Input rows ::

* Begin *

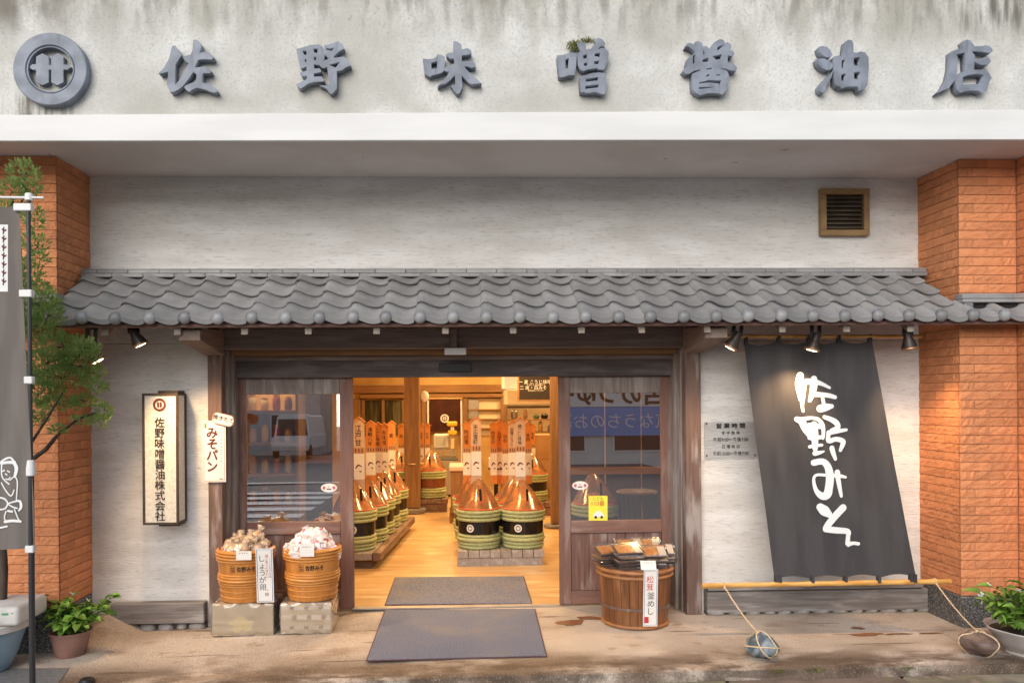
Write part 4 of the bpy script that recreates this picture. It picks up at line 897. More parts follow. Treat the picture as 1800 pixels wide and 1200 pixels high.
part('cabinet', MB().box(ux(892,D), ux(1010,D), D+.02, D+.4, 0, vz(768,D)), M['inwood_z'], ks)
rr = random.Random(21); cl = [M['black'], M['steel'], M['white'], M['inwood_x'], M['paper'], nmat('green_tin', (.08,.13,.06)), nmat('amber_jar', (.35,.17,.04), rough=.25)]
desc = ['pot','tin','jar','crock','box','kettle']
for k in range(12):
    u = 897+k*9+rr.uniform(-2,2); v = 737 if k % 2 else 760; r = rr.uniform(.035,.07); h = rr.uniform(.08,.2); x, z = ux(u,D), vz(v,D)
    solo('kitchen_jar', MB().lathe([(r*.8,.001),(r,.02),(r,h*.75),(r*.6,h*.9),(r*.65,h)], 14, x, D+.1+.05*rr.random(), z), cl[k % 7], 'small pot or jar crowded on the kitchen shelf behind the barrels', 'jar', 'jars on the kitchen shelf', smooth=True)
# counters
D = 14.8
ct = thing('service_counter', 'grey service counter with glass case behind the central aisle', 'counter', (ux(782,D), D, 0))
part('body', MB().box(ux(756,D), ux(806,D), D, D+.7, .05, vz(809,D)), nmat('grey_laminate', (.30,.26,.22), (.27,.235,.20), rough=.5), ct, bevel=.01)
part('plinth', MB().box(ux(758,D), ux(804,D), D+.03, D+.68, 0, .048), M['black'], ct)
part('glass_case', MB().box(ux(757,D), ux(805,D), D+.01, D+.5, vz(808,D), vz(790,D)), clear_film('case_glass', (.85,.87,.84), 2, 1.5, .03, .12, (.7,.75,.7)), ct)
part('case_tray', MB().box(ux(760,D), ux(802,D), D+.05, D+.45, vz(808,D)+.003, vz(804,D)), M['steel'], ct)
sc_ = thing('white_register', 'white boxy register on the grey service counter', 'register', (ux(775,D), D+.4, vz(790,D)))
part('body', MB().box(ux(761,D), ux(789,D), D+.35, D+.65, vz(789,D), vz(764,D)), M['white'], sc_, bevel=.02)
part('screen', MB().box(ux(764,D), ux(780,D), D+.335, D+.349, vz(784,D), vz(768,D)), nmat('pale_screen', (.55,.56,.50), rough=.2), sc_)
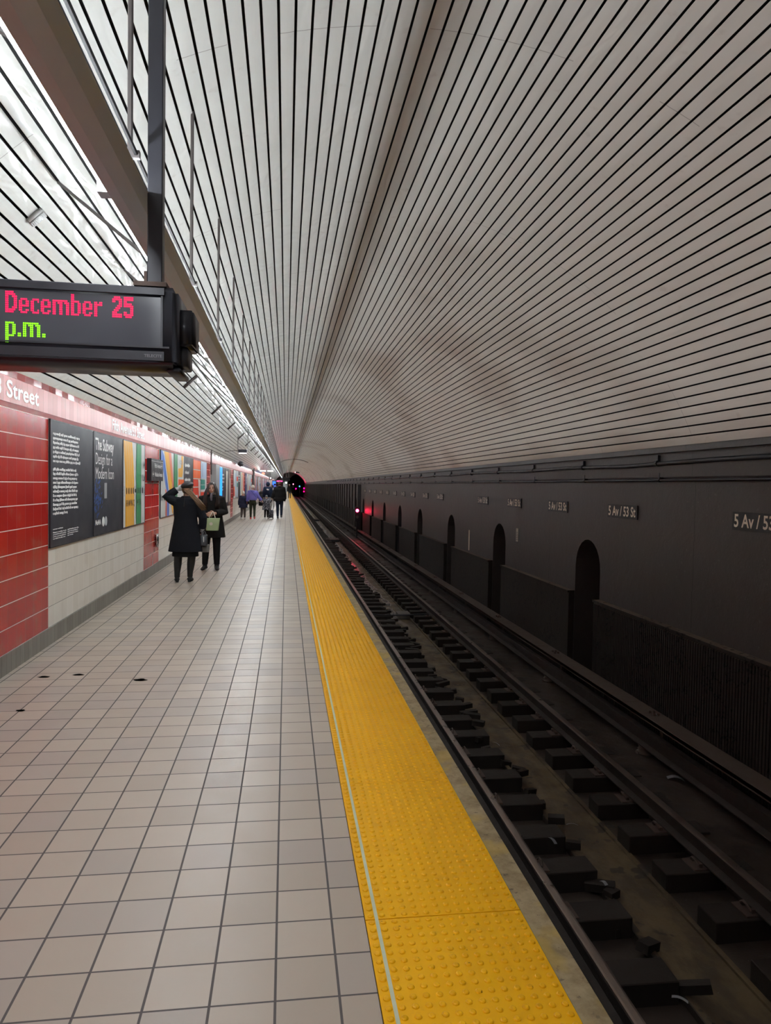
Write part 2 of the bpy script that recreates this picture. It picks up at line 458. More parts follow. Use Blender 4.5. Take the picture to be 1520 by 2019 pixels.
# ------------------------------------------------------------------ SETTING: right hand wall
wr = bpy.data.objects.new('wall_right', None); C.objects.link(wr); struct(wr)
NW = .86; NICHE = [9.93, 14.31, 18.67, 23.18, 27.4] + [31.8 + 4.39 * k for k in range(16)]
XBN, ZBN = 4.33, .085
bm = nb()
ZT = 2.16
def niche_wall(bm, x, y0, y1, ys, z0, z1, hw, top):
    """flat wall at x with arched openings (round heads)"""
    yy = y0
    for c in ys:
        a, b = c - hw, c + hw
        quad(bm, (x, yy, z0), (x, a, z0), (x, a, z1), (x, yy, z1))
        spr = top - hw; n = 12
        pts = [(c - hw * math.cos(PI * k / n), spr + hw * math.sin(PI * k / n)) for k in range(n + 1)]
        for k in range(n):
            p, q = pts[k], pts[k + 1]
            quad(bm, (x, p[0], p[1]), (x, q[0], q[1]), (x, q[0], z1), (x, p[0], z1))
        # reveal
        full = [(a, z0)] + pts + [(b, z0)]
        for k in range(len(full) - 1):
            p, q = full[k], full[k + 1]
            quad(bm, (x, p[0], p[1]), (x, q[0], q[1]), (x + .75, q[0], q[1]), (x + .75, p[0], p[1]))
        quad(bm, (x + .75, a, z0), (x + .75, b, z0), (x + .75, b, top), (x + .75, a, top))
        yy = b
    quad(bm, (x, yy, z0), (x, y1, z0), (x, y1, z1), (x, yy, z1))
niche_wall(bm, XR, YA, YB, NICHE, ZB, ZT, NW / 2, .905)
bmesh.ops.remove_doubles(bm, verts=bm.verts, dist=1e-4)
obj('upper_wall', bm, M_BLK, wr)
bm = nb(); bx(bm, XR - .045, XR + .02, YA, YB, 1.80, 2.10); bx(bm, 4.295, XR + .02, YA, YB, 2.08, 2.17)
obj('cornice', bm, M_BLK, wr)
# bench wall segments between the niches, with a dusty coping
yy = YA
for i, c in enumerate(NICHE):
    a, b = yy, c - NW / 2 - .02
    bm = nb(); bx(bm, XBN, XR + .02, a, b, ZB, ZBN - .03); bx(bm, XBN - .02, XR + .01, a, b + .01, ZBN - .03, ZBN)
    if i == 0:
        k = a
        while k < b - .04: bx(bm, XBN - .011, XBN, k, k + .026, ZB, ZBN - .05); k += .046
    obj('bench_wall', bm, M_BENCH, wr); yy = c + NW / 2 + .02
bm = nb(); bx(bm, XBN, XR + .02, yy, YB, ZB, ZBN); obj('bench_wall', bm, M_BENCH, wr)
# pilasters of the far half
bm = nb(); k = 45.0
while k < YB:
    bx(bm, XR - .09, XR, k, k + .35, ZB, 1.75); k += 2.13
obj('pilasters', bm, M_BLK, wr)
# conduits along the wall with clamps
def run(z, r, label, x=XR - .06, wav=.0):
    t = thing('wall_conduit', label, 'conduit')
    bm = nb(); pts = []
    for k in range(90):
        y = -3 + k * 1.95; pts.append((x, y, z + wav * math.sin(y * 1.3) + wav * .7 * math.sin(y * .47)))
    tube(bm, pts, r, 8); obj('pipe', bm, M_BLKMET, t, True)
    bm = nb(); tube(bm, [(0, -.02, 0), (0, .02, 0)], r * 1.5, 8); bx(bm, -.01, .06, -.015, .015, r, r + .07)
    c = obj('clamp', bm, M_BLKMET, t); c.location = (x, 1.5, z)
    for k in range(1, 36):
        d = c.copy(); C.objects.link(d); d.location = (x, 1.5 + k * 2.13, z)
run(1.965, .026, 'thicker sagging cable run along the top of the black wall', XR - .07, .012)
run(1.765, .016, 'thin straight conduit below the thicker cable on the black wall', XR - .04)

# ------------------------------------------------------------------ far end of the station and the running tunnel
bm = nb()
def endwall(bm, y, cx, r, zs, x0, x1, z0, z1):
    n = 24
    pts = [(cx - r * math.cos(PI * k / n), zs + r * math.sin(PI * k / n)) for k in range(n + 1)]
    for k in range(n):
        p, q = pts[k], pts[k + 1]; quad(bm, (p[0], y, p[1]), (q[0], y, q[1]), (q[0], y, z1), (p[0], y, z1))
    quad(bm, (x0, y, z0), (cx - r, y, z0), (cx - r, y, z1), (x0, y, z1))
    quad(bm, (cx + r, y, z0), (x1, y, z0), (x1, y, z1), (cx + r, y, z1))
    full = [(cx - r, ZB)] + pts + [(cx + r, ZB)]
    for k in range(len(full) - 1):
        p, q = full[k], full[k + 1]
        quad(bm, (p[0], y, p[1]), (q[0], y, q[1]), (q[0], y + 80, q[1]), (p[0], y + 80, p[1]))
endwall(bm, YB, 2.55, 2.05, 1.95, -3.2, 5.5, ZB, 4.9)
M_END = pm('grey_tunnel_concrete', (.17, .155, .15), .8, 0, .2, 2)
obj('wall_far', bm, M_END)['kind'] = 'structure'
bm = nb(); bx(bm, -3.2, 5.6, 249, 249.3, ZB, 5.5); struct(obj('wall_tunnel_end', bm, M_DARK))
bm = nb(); bx(bm, -3.2, 5.6, YA - .3, YA, ZB, 5.5); struct(obj('wall_behind_viewer', bm, pm('behind_concrete', (.35, .32, .30), .8)))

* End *

Objective :: Your task is to repeat the material above exactly, without its pictures.

Problem solution ::
Write part 4 of the bpy script that recreates this picture. It picks up at line 897. More parts follow. Treat the picture as 1800 pixels wide and 1200 pixels high.
part('cabinet', MB().box(ux(892,D), ux(1010,D), D+.02, D+.4, 0, vz(768,D)), M['inwood_z'], ks)
rr = random.Random(21); cl = [M['black'], M['steel'], M['white'], M['inwood_x'], M['paper'], nmat('green_tin', (.08,.13,.06)), nmat('amber_jar', (.35,.17,.04), rough=.25)]
desc = ['pot','tin','jar','crock','box','kettle']
for k in range(12):
    u = 897+k*9+rr.uniform(-2,2); v = 737 if k % 2 else 760; r = rr.uniform(.035,.07); h = rr.uniform(.08,.2); x, z = ux(u,D), vz(v,D)
    solo('kitchen_jar', MB().lathe([(r*.8,.001),(r,.02),(r,h*.75),(r*.6,h*.9),(r*.65,h)], 14, x, D+.1+.05*rr.random(), z), cl[k % 7], 'small pot or jar crowded on the kitchen shelf behind the barrels', 'jar', 'jars on the kitchen shelf', smooth=True)
# counters
D = 14.8
ct = thing('service_counter', 'grey service counter with glass case behind the central aisle', 'counter', (ux(782,D), D, 0))
part('body', MB().box(ux(756,D), ux(806,D), D, D+.7, .05, vz(809,D)), nmat('grey_laminate', (.30,.26,.22), (.27,.235,.20), rough=.5), ct, bevel=.01)
part('plinth', MB().box(ux(758,D), ux(804,D), D+.03, D+.68, 0, .048), M['black'], ct)
part('glass_case', MB().box(ux(757,D), ux(805,D), D+.01, D+.5, vz(808,D), vz(790,D)), clear_film('case_glass', (.85,.87,.84), 2, 1.5, .03, .12, (.7,.75,.7)), ct)
part('case_tray', MB().box(ux(760,D), ux(802,D), D+.05, D+.45, vz(808,D)+.003, vz(804,D)), M['steel'], ct)
sc_ = thing('white_register', 'white boxy register on the grey service counter', 'register', (ux(775,D), D+.4, vz(790,D)))
part('body', MB().box(ux(761,D), ux(789,D), D+.35, D+.65, vz(789,D), vz(764,D)), M['white'], sc_, bevel=.02)
part('screen', MB().box(ux(764,D), ux(780,D), D+.335, D+.349, vz(784,D), vz(768,D)), nmat('pale_screen', (.55,.56,.50), rough=.2), sc_)
Write part 2 of the bpy script that recreates this picture. It picks up at line 458. More parts follow. Use Blender 4.5. Take the picture to be 1520 by 2019 pixels.
# ------------------------------------------------------------------ SETTING: right hand wall
wr = bpy.data.objects.new('wall_right', None); C.objects.link(wr); struct(wr)
NW = .86; NICHE = [9.93, 14.31, 18.67, 23.18, 27.4] + [31.8 + 4.39 * k for k in range(16)]
XBN, ZBN = 4.33, .085
bm = nb()
ZT = 2.16
def niche_wall(bm, x, y0, y1, ys, z0, z1, hw, top):
    """flat wall at x with arched openings (round heads)"""
    yy = y0
    for c in ys:
        a, b = c - hw, c + hw
        quad(bm, (x, yy, z0), (x, a, z0), (x, a, z1), (x, yy, z1))
        spr = top - hw; n = 12
        pts = [(c - hw * math.cos(PI * k / n), spr + hw * math.sin(PI * k / n)) for k in range(n + 1)]
        for k in range(n):
            p, q = pts[k], pts[k + 1]
            quad(bm, (x, p[0], p[1]), (x, q[0], q[1]), (x, q[0], z1), (x, p[0], z1))
        # reveal
        full = [(a, z0)] + pts + [(b, z0)]
        for k in range(len(full) - 1):
            p, q = full[k], full[k + 1]
            quad(bm, (x, p[0], p[1]), (x, q[0], q[1]), (x + .75, q[0], q[1]), (x + .75, p[0], p[1]))
        quad(bm, (x + .75, a, z0), (x + .75, b, z0), (x + .75, b, top), (x + .75, a, top))
        yy = b
    quad(bm, (x, yy, z0), (x, y1, z0), (x, y1, z1), (x, yy, z1))
niche_wall(bm, XR, YA, YB, NICHE, ZB, ZT, NW / 2, .905)
bmesh.ops.remove_doubles(bm, verts=bm.verts, dist=1e-4)
obj('upper_wall', bm, M_BLK, wr)
bm = nb(); bx(bm, XR - .045, XR + .02, YA, YB, 1.80, 2.10); bx(bm, 4.295, XR + .02, YA, YB, 2.08, 2.17)
obj('cornice', bm, M_BLK, wr)
# bench wall segments between the niches, with a dusty coping
yy = YA
for i, c in enumerate(NICHE):
    a, b = yy, c - NW / 2 - .02
    bm = nb(); bx(bm, XBN, XR + .02, a, b, ZB, ZBN - .03); bx(bm, XBN - .02, XR + .01, a, b + .01, ZBN - .03, ZBN)
    if i == 0:
        k = a
        while k < b - .04: bx(bm, XBN - .011, XBN, k, k + .026, ZB, ZBN - .05); k += .046
    obj('bench_wall', bm, M_BENCH, wr); yy = c + NW / 2 + .02
bm = nb(); bx(bm, XBN, XR + .02, yy, YB, ZB, ZBN); obj('bench_wall', bm, M_BENCH, wr)
# pilasters of the far half
bm = nb(); k = 45.0
while k < YB:
    bx(bm, XR - .09, XR, k, k + .35, ZB, 1.75); k += 2.13
obj('pilasters', bm, M_BLK, wr)
# conduits along the wall with clamps
def run(z, r, label, x=XR - .06, wav=.0):
    t = thing('wall_conduit', label, 'conduit')
    bm = nb(); pts = []
    for k in range(90):
        y = -3 + k * 1.95; pts.append((x, y, z + wav * math.sin(y * 1.3) + wav * .7 * math.sin(y * .47)))
    tube(bm, pts, r, 8); obj('pipe', bm, M_BLKMET, t, True)
    bm = nb(); tube(bm, [(0, -.02, 0), (0, .02, 0)], r * 1.5, 8); bx(bm, -.01, .06, -.015, .015, r, r + .07)
    c = obj('clamp', bm, M_BLKMET, t); c.location = (x, 1.5, z)
    for k in range(1, 36):
        d = c.copy(); C.objects.link(d); d.location = (x, 1.5 + k * 2.13, z)
run(1.965, .026, 'thicker sagging cable run along the top of the black wall', XR - .07, .012)
run(1.765, .016, 'thin straight conduit below the thicker cable on the black wall', XR - .04)

# ------------------------------------------------------------------ far end of the station and the running tunnel
bm = nb()
def endwall(bm, y, cx, r, zs, x0, x1, z0, z1):
    n = 24
    pts = [(cx - r * math.cos(PI * k / n), zs + r * math.sin(PI * k / n)) for k in range(n + 1)]
    for k in range(n):
        p, q = pts[k], pts[k + 1]; quad(bm, (p[0], y, p[1]), (q[0], y, q[1]), (q[0], y, z1), (p[0], y, z1))
    quad(bm, (x0, y, z0), (cx - r, y, z0), (cx - r, y, z1), (x0, y, z1))
    quad(bm, (cx + r, y, z0), (x1, y, z0), (x1, y, z1), (cx + r, y, z1))
    full = [(cx - r, ZB)] + pts + [(cx + r, ZB)]
    for k in range(len(full) - 1):
        p, q = full[k], full[k + 1]
        quad(bm, (p[0], y, p[1]), (q[0], y, q[1]), (q[0], y + 80, q[1]), (p[0], y + 80, p[1]))
endwall(bm, YB, 2.55, 2.05, 1.95, -3.2, 5.5, ZB, 4.9)
M_END = pm('grey_tunnel_concrete', (.17, .155, .15), .8, 0, .2, 2)
obj('wall_far', bm, M_END)['kind'] = 'structure'
bm = nb(); bx(bm, -3.2, 5.6, 249, 249.3, ZB, 5.5); struct(obj('wall_tunnel_end', bm, M_DARK))
bm = nb(); bx(bm, -3.2, 5.6, YA - .3, YA, ZB, 5.5); struct(obj('wall_behind_viewer', bm, pm('behind_concrete', (.35, .32, .30), .8)))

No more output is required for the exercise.